Shortly after her arrival in Denver, Brico apparently alienated Florence Lamont Hinman, founder of the University of Denver's Lamont School of Music. Hinman greeted her warmly at first, Brico claimed in an unpublished interview, but came to regard the conductor as a threat to her position as Denver's first lady of music after Brico passed over one of Hinman's singers for a concert. Although Margaret Davis remained loyal to her, Brico soon lost the support of Margaret Phipps and others, too.

"She was her own worst enemy," Donna Ellis insists. "She turned people off by demanding so much. She had to have this, had to have that. Margaret Phipps just quit her. And Margaret Phipps ran the symphony."

Having gambled everything on the move to Denver, losing the symphony appointment was a devastating blow to Brico, financially and professionally. "She told me it was the greatest disappointment in her life," says violinist Pauline Dallenbach.

"I think she was bitter about it till she died," adds Jans. "She knew it wasn't because of her music."

But Brico wasn't about to give up. "She always told you not to say, `I could have'--if you could have, you would have," recalls Billie Hopkins Furuichi, one of Donna Ellis's daughters. "I don't think she held resentments for long; she just wanted to get on with it."

In 1946 Brico persuaded the building manager to let her rent Carnegie Hall for $25 for a two-hour rehearsal. She hired sixty musicians and convinced Arthur Rubinstein, Bruno Walter and a few other heavyweights to come to her "command performance" of Brahms's Second Symphony-- all in order to secure a few endorsements from musicians who'd never seen her conduct. The odd session earned her a few more guest-conducting opportunities, but before long she was back in Denver, where she earned a pittance directing a black Baptist choir and the choir at Trinity Methodist Church downtown.

Her life in music might have ended at that point except for two developments. Her growing reputation as a piano teacher and voice coach attracted a trickle, and eventually a flood, of students, some as young as six.

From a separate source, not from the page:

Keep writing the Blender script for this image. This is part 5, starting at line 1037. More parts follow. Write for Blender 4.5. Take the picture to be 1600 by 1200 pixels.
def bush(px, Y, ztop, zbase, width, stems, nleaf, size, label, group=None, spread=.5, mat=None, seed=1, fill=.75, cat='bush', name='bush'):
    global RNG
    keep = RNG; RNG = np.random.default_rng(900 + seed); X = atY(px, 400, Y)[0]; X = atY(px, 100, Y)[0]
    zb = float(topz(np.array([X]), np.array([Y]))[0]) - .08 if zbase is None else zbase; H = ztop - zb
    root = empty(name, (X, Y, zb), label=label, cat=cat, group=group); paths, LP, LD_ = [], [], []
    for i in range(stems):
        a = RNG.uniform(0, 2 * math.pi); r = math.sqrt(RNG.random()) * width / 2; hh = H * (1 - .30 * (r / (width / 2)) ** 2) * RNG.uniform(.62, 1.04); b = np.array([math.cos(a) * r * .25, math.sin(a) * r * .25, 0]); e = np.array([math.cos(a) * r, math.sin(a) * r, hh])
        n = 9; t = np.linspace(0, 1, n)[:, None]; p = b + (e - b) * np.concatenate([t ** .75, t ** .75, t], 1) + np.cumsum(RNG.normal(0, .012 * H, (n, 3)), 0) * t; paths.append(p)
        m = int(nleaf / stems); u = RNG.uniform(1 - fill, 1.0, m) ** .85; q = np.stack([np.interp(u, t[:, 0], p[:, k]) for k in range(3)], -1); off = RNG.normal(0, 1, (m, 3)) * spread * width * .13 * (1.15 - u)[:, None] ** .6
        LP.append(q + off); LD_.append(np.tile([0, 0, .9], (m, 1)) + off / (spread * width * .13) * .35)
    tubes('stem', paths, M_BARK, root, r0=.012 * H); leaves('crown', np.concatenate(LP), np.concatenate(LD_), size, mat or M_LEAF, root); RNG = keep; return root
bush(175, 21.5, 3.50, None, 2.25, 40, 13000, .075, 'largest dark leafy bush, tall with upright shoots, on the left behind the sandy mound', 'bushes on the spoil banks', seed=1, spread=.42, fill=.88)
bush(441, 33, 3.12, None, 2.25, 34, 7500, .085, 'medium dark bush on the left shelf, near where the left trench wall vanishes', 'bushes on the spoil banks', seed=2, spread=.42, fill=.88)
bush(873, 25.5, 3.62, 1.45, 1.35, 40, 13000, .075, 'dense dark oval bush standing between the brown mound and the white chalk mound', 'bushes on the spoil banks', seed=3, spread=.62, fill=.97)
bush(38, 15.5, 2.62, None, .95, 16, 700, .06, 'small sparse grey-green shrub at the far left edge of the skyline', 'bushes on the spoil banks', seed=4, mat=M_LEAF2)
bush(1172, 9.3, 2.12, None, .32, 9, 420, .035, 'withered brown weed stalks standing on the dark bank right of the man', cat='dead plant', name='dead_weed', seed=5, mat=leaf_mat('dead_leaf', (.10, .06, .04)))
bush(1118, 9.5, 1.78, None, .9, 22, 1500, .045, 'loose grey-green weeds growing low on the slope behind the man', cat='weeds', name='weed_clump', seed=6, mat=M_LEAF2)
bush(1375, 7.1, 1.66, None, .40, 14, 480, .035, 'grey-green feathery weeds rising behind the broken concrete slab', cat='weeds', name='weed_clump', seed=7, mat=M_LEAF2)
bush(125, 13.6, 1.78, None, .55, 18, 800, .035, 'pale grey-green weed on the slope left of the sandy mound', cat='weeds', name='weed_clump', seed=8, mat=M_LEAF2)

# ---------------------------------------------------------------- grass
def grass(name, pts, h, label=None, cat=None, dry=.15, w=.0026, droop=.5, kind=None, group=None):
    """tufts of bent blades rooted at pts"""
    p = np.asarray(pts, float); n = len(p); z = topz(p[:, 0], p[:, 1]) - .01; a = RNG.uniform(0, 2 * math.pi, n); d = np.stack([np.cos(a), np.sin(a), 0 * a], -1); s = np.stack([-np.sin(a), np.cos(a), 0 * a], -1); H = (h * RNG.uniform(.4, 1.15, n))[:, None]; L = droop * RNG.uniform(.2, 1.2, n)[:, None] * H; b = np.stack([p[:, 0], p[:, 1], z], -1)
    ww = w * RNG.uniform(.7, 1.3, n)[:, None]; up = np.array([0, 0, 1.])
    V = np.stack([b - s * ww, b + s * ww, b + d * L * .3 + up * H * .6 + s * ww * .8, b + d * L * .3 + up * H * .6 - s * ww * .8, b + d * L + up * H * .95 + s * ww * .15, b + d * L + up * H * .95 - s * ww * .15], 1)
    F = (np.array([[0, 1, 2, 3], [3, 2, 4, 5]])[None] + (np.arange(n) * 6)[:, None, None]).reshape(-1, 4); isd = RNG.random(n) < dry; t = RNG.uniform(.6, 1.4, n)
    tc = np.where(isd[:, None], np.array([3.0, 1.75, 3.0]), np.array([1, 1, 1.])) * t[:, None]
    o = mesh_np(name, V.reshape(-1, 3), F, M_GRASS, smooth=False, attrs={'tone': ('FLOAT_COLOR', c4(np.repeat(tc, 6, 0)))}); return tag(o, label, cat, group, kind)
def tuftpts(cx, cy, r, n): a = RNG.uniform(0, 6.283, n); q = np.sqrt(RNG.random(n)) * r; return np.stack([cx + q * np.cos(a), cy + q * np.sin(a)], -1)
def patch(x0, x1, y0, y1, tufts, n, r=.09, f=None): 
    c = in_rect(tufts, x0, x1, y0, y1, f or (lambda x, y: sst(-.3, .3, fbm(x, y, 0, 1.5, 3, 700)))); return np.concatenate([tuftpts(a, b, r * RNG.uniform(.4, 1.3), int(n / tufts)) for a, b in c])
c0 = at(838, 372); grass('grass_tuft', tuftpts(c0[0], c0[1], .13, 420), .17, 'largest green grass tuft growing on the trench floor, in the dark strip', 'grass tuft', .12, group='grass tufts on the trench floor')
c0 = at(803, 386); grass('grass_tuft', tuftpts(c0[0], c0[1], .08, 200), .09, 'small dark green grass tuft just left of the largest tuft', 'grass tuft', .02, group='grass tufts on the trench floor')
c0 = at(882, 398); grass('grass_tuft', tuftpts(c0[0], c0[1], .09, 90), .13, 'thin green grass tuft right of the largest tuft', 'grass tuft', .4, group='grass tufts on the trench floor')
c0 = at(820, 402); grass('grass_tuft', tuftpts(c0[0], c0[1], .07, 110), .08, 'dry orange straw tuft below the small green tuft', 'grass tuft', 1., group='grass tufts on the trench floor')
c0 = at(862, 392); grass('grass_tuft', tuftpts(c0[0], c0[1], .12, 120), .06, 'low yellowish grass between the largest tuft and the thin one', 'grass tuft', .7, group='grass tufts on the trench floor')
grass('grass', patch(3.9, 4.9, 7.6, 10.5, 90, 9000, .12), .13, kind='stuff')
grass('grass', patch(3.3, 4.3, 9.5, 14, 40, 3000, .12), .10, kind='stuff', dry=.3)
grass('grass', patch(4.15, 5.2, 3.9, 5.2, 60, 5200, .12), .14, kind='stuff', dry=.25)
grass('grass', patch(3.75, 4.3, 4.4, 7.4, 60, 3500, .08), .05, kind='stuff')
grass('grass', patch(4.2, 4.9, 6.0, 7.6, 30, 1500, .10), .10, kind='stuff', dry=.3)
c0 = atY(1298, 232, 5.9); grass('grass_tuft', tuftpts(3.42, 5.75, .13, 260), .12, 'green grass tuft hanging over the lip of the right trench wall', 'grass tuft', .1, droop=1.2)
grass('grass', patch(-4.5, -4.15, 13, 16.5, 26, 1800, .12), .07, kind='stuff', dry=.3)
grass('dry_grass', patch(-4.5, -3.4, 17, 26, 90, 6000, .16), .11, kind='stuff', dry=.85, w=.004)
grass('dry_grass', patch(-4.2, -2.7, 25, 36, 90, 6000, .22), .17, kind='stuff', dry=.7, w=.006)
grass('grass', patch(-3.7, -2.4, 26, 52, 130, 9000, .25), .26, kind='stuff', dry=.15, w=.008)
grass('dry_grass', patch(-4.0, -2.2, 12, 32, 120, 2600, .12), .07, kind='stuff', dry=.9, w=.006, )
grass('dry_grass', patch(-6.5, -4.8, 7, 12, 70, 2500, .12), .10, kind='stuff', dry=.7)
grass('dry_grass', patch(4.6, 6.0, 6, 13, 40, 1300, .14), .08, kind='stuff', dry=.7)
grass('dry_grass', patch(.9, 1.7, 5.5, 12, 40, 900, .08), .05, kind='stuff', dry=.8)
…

And, at her most desperate, she accepted an invitation to assume the helm of a new community orchestra consisting entirely of volunteers.

Founded in 1948, the Denver Businessmen's Orchestra was probably the only amateur ensemble to kick off its first concert not only with a packed auditorium but with a telegram from Sibelius, wishing them good luck. The group, later renamed the Brico Symphony, became Brico's extended family for the next 36 years. At the debut, she prepared a statement stressing the need for "an outlet for [those] who have music as their avocation."

The statement had its personal side, too. "Many of these people are of symphonic stature," she wrote, "with no place to play."